Nigeria/EITI

EITI To U.S.: Revise New Dodd Frank Rule To Intl Transparency Standards

The Extractive Industries Transparency Initiative (EITI) has called on the United States to revise its new transparency rule, otherwise known as the Dodd Frank Rule, to meet with international transparency standards.

Last December, the U.S. Securities and Exchange Commission (SEC) proposed a new rule mandating the disclosure of payments by mining, oil and gas companies to foreign governments.

“While the rule applies to companies listed on U.S. stock exchanges, it has a global impact,” the EITI said in its recent monthly Insights.

The EITI noted that the proposed rule is inconsistent with global transparency standards, such as the EITI Standard and regulations in Canada, the EU, Norway and the UK.

“The discrepancy mainly lies in how the SEC defines project-level reporting – in other words, the level of detail at which companies should be disclosing payments in the countries where they operate,” the EITI said, adding that transparency at the project level is essential for enabling citizens and government officials to assess whether the government receives what it ought to from each extractive project.

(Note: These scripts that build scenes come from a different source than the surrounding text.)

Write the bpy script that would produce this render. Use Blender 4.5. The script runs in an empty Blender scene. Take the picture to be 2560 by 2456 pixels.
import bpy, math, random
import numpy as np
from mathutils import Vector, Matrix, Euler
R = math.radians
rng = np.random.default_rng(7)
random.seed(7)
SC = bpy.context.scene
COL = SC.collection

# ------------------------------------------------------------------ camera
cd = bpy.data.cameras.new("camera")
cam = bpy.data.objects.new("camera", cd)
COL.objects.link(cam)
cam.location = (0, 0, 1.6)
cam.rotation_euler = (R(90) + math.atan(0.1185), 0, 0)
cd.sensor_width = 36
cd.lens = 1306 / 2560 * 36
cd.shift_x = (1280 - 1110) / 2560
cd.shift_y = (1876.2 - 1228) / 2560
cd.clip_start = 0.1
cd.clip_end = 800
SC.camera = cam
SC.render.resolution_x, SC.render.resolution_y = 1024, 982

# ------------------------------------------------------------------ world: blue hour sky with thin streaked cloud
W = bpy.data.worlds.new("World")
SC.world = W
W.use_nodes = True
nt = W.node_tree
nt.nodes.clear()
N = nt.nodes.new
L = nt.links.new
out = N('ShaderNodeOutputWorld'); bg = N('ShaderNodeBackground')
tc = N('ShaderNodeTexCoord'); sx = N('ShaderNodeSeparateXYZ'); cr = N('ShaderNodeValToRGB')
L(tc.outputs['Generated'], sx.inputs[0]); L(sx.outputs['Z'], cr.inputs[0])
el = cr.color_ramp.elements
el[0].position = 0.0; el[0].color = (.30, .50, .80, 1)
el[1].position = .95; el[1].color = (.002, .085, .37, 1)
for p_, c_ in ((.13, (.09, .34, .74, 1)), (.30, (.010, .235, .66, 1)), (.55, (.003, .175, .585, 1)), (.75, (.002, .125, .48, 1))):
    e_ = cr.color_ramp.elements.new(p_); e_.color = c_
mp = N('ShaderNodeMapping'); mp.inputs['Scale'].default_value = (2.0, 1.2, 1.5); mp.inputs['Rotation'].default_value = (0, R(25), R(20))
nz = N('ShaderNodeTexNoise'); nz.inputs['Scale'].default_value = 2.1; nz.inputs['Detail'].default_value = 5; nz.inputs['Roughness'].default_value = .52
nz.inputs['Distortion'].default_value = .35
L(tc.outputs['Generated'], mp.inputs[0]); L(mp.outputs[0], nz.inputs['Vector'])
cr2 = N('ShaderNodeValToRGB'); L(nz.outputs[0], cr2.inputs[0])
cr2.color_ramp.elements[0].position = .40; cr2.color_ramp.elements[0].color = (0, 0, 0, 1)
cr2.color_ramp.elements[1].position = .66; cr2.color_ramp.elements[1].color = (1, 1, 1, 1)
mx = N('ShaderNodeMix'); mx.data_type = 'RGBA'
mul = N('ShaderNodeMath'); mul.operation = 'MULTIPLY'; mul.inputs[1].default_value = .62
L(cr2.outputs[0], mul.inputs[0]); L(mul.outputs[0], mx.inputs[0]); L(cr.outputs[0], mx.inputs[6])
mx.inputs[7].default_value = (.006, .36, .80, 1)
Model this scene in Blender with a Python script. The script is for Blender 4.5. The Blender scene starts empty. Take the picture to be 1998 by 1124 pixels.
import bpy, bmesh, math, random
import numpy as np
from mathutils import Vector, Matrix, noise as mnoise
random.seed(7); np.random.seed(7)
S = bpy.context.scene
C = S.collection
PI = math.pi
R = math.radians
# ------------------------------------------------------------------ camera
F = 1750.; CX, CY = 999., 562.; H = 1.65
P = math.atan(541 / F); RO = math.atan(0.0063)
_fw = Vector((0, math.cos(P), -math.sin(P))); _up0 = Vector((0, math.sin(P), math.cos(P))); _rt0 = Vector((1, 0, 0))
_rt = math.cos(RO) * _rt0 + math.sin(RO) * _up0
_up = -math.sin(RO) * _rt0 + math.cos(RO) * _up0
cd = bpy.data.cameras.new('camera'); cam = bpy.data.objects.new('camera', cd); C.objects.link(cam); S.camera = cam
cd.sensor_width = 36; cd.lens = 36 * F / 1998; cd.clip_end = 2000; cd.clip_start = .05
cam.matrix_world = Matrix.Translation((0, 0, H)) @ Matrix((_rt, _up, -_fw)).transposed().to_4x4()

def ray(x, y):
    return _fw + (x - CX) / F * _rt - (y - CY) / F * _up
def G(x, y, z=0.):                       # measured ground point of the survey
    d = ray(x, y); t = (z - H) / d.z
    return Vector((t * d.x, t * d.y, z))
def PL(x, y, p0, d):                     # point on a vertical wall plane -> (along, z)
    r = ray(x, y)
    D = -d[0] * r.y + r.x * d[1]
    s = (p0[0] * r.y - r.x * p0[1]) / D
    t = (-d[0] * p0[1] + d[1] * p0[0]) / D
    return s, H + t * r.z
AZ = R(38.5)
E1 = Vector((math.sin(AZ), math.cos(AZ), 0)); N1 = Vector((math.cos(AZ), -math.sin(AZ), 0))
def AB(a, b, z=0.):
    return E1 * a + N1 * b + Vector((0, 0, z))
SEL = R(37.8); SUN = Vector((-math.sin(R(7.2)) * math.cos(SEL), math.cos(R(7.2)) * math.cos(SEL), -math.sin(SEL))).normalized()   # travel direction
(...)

In February, a Nigerian civil society organisation, Policy Alert, highlighted same concern in a letter to the United States SEC, noting that the new law as it were would encourage corruption in Nigeria and urged the SEC to pass a stronger version of the Dodd Frank Wall Street Reform and Consumer Protection Act Section 1504 Rule.

The letter signed by its Executive Director, Tijah Bolton-Akpan, said more robust transparency requirements are critical for Nigeria to combat corruption and ensure that revenue from her natural resources is used to benefit citizens and develop the nation.

Addressed to the Secretary of the United States SEC, Vanessa Countryman, the letter noted that rather than encourage US extractive companies operating in Nigeria, such as ExxonMobil and Chevron, to be more transparent and accountable, “the proposed draft rules would tend only to promote further opacity and thereby aid more corruption in Nigeria’s extractive industry.”

focusing its recommendations around aggregation of payments made by extractive companies to foreign governments, exemption from payment reporting for smaller companies and deadline for furnishing payment disclosures, Policy Alert stressed that the proposed rule to permit aggregation of payments at major subnational jurisdiction level will allow for lumped-together payments for multiple projects within a subnational jurisdiction.

“This will regress a lot of the gains already made with project-level reporting especially as it concerns affected local host communities,” the letter said.

Bolton-Akpan added that allowing resource extraction issuers to have the permissiveness to disclose payments to governments as late as 21 months after their most recent fiscal year will impede transparency actor’s ability to focus on current issues and develop apt future engagement plans with the government and extractive companies alike.

“Public disclosure, including of issuer identity, is critical, and the data would be useless to civil society if it were anonymized and at high levels of aggregation”, Policy Alert added in the letter.